[CHAPTER VI.]
AT THE THRESHOLD.
On the 22nd of May 1795, Mungo Park left England on board the Endeavour, an African trader. On the 21st of the following month he landed at the mouth of the river Gambia.
Bathurst, the present seat of government for the Gambia basin, was not then in existence, with its present busy European community and thriving native population, its imposing public buildings and well laid out streets. The native town of Jillifri on the north bank, and a little way up the river, was the first place of call in the early trading days of the Gambia merchants.
From Jillifri the Endeavour ascended the river to Jonkakonda.
The view which opened up before Park as he proceeded was neither attractive nor promising. The river flowed seaward deep and muddy, its banks covered with impenetrable forests of mangrove, forming when the tide was out a horrible expanse of swamp.

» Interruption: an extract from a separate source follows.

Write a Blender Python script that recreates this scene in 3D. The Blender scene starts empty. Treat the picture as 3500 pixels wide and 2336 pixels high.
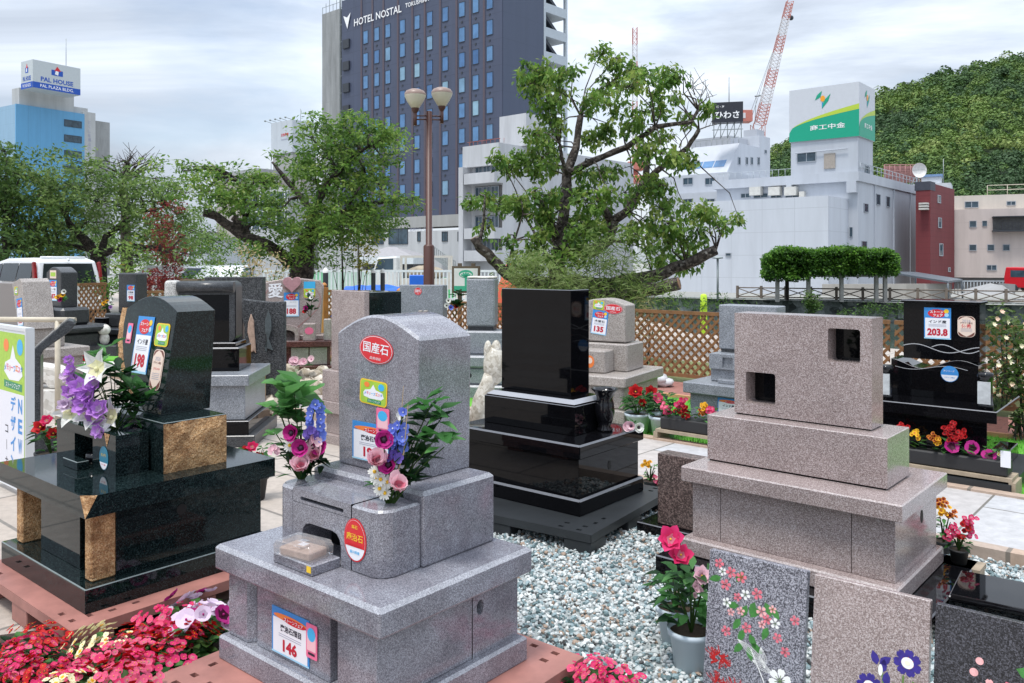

The air was thick with a sickening haze, charged with the poisonous exhalations from the fœtid mud engendered by heat and moisture. Here and there only, a group of cocoa-nuts, or an isolated bombyx (silk-cotton tree) relieved the dreary monotony, and gave a momentary pleasure to the eye.
Behind the mangrove swamps the country spread out in a level plain, “very generally covered with woods, and presenting a tiresome and gloomy uniformity to the eye; but although nature has denied to the inhabitants the beauties of romantic landscapes, she has bestowed on them with a liberal hand the more important blessings of fertility and abundance.”
At Jonkakonda, which seems to have been one of the chief trading stations on the river, Park left the Endeavour, and proceeded to the factory of Pisania, a few miles further on.